Antes de ir a ver a Martínez había que llamarlo por teléfono. La última vez que fui me pidió que le llevara fotocopiado y anillado La escritura del desastre de Maurice Blanchot. Tal vez lo quería recortar. Era una de sus prácticas. Repaso el breve volumen. Son fragmentos destinados a socavar el pensamiento lógico a través de paradojas, acotaciones y comentarios. El interés de Martínez por los asaltos a la razón era primordial. E investigaba. Las experiencias radicales con los idiomas lo atraían. Al igual que el pensamiento quebrado y salvaje. O la sofisticación analítica de Ludwig Wittgenstein. Cómo tratar con las palabras y las cosas era su tema, más que la lírica.
Me sorprendió oír a Martínez. Noté que lo sonoro tiene un espacio en su producción. El ingenio es lo primera capa, en especial destaca por la materialidad y el diseño de sus libros. La erudición y sus trampas, es el estrato que continúa, planificado con la finalidad de causar equívocos, espejismos, problemas con la autoría. Bajo estos estratos está el deseo por provocar, las emociones y la metafísica.

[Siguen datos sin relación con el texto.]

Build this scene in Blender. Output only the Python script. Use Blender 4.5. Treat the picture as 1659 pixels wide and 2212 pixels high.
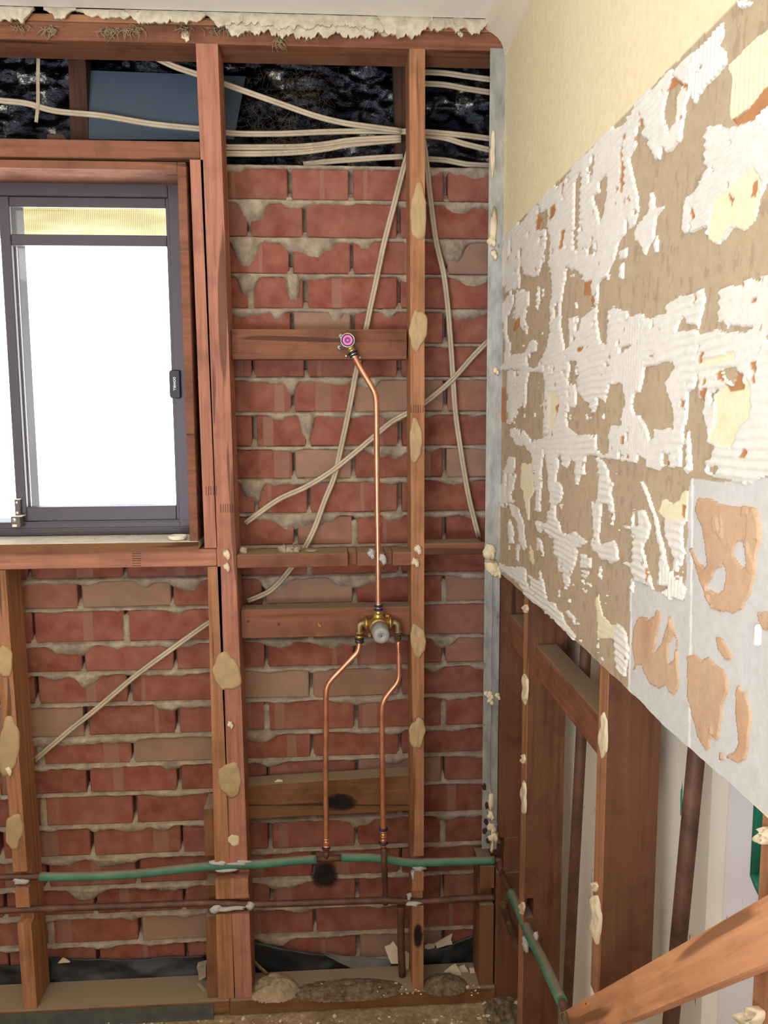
import bpy, bmesh, math, random
import numpy as np
from mathutils import Vector, Matrix

for o in list(bpy.data.objects):
    bpy.data.objects.remove(o)
SC = bpy.context.scene
COL = SC.collection
random.seed(7)
RNG = np.random.default_rng(11)

# ------------------------------------------------------------------ camera
F_PX, YAW, PITCH, ROLL = 1760.9, 0.0650018789, 0.122076082, -0.00451662411
CAM = np.array([0.0, -1.85, 1.46])
def _rot():
    M = np.array([[1, 0, 0], [0, 0, -1], [0, 1, 0]], float)
    c, s = math.cos(YAW), math.sin(YAW); Ry = np.array([[c, 0, -s], [0, 1, 0], [s, 0, c]])
    c, s = math.cos(PITCH), math.sin(PITCH); Rx = np.array([[1, 0, 0], [0, c, -s], [0, s, c]])
    c, s = math.cos(ROLL), math.sin(ROLL); Rz = np.array([[c, -s, 0], [s, c, 0], [0, 0, 1]])
    return Rz @ Rx @ Ry @ M
A = _rot()
cd = bpy.data.cameras.new('camera'); cam = bpy.data.objects.new('camera', cd); COL.objects.link(cam)
cd.sensor_fit = 'HORIZONTAL'; cd.sensor_width = 36.0; cd.lens = F_PX / 1659 * 36.0
cd.clip_start = 0.02
m = Matrix(((A[0][0], -A[1][0], -A[2][0], CAM[0]), (A[0][1], -A[1][1], -A[2][1], CAM[1]),
            (A[0][2], -A[1][2], -A[2][2], CAM[2]), (0, 0, 0, 1)))
cam.matrix_world = m
SC.camera = cam

# ------------------------------------------------------------------ light
SC.view_settings.view_transform = 'Standard'; SC.view_settings.look = 'None'
SC.view_settings.gamma = 1.0; SC.view_settings.use_curve_mapping = False
SC.view_settings.exposure = 0.0
WORLD_STRENGTH = 10.5
w = bpy.data.worlds.new('sky'); SC.world = w; w.use_nodes = True
# bright hazy sky over sunlit paving: below the horizon it is brighter than above
bg = w.node_tree.nodes['Background']; bg.inputs[1].default_value = WORLD_STRENGTH
_t = w.node_tree; _tc = _t.nodes.new('ShaderNodeTexCoord'); _sx = _t.nodes.new('ShaderNodeSeparateXYZ'); _rp = _t.nodes.new('ShaderNodeValToRGB')
_mr = _t.nodes.new('ShaderNodeMapRange'); _mr.inputs[1].default_value = -.4; _mr.inputs[2].default_value = .4
_t.links.new(_tc.outputs['Generated'], _sx.inputs[0]); _t.links.new(_sx.outputs[2], _mr.inputs[0]); _t.links.new(_mr.outputs[0], _rp.inputs[0])
_rp.color_ramp.elements[0].color = (1.0, 0.99, 0.97, 1); _rp.color_ramp.elements[1].color = (0.30, 0.34, 0.39, 1); _t.links.new(_rp.outputs[0], bg.inputs[0])
def area(name, loc, rot, sx, sy, power, color=(1, 1, 1), portal=False, spread=180):
    l = bpy.data.lights.new(name, 'AREA'); l.shape = 'RECTANGLE'; l.size = sx; l.size_y = sy; l.energy = power; l.color = color
    l.spread = math.radians(spread)
    if portal: l.cycles.is_portal = True
    o = bpy.data.objects.new(name, l); COL.objects.link(o); o.location = loc; o.rotation_euler = rot
    return o
# daylight entering by the window, and an added fill for unseen daylight from behind left, tilted up to the ceiling
area('window_portal', (-0.78, 0.30, 1.55), (math.radians(-90), 0, 0), 1.0, 0.85, 1, portal=True)
area('rear_daylight_fill', (-0.8, -3.1, 0.95), (math.radians(164), 0, math.radians(-22)), 1.4, 1.2, 140, (0.92, 0.98, 1.06), spread=166)

# ------------------------------------------------------------------ pixel rays -> points on real planes
def _ray(px, py): return A.T @ np.array([(px - 829.5) / F_PX, (py - 1106) / F_PX, 1.0])
def PY(px, py, Y=0.0): v = _ray(px, py); return Vector(CAM + v * ((Y - CAM[1]) / v[1]))
def PX(px, py, X=0.39): v = _ray(px, py); return Vector(CAM + v * ((X - CAM[0]) / v[0]))
def PZ(px, py, Z=0.0): v = _ray(px, py); return Vector(CAM + v * ((Z - CAM[2]) / v[2]))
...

“La desaparición de una familia”, es quizá su poema referencial. En los años setenta y ochenta era enigmático. Perfectamente podía ser una metáfora de los detenidos desaparecidos. Hoy, gracias al arte, a la ambigüedad, se llena de un nuevo significado. Quién no ha sentido perdido en estos días entre los pasillos y las ventanas de su hogar. Termina con esta declaración: “Ahora que el tiempo se ha muerto / y el espacio agoniza en la cama de mi mujer, / desearía decir a los próximos que vienen, / que en esta casa miserable / nunca hubo ruta ni señal alguna / y de esta vida al fin, he perdido toda esperanza”.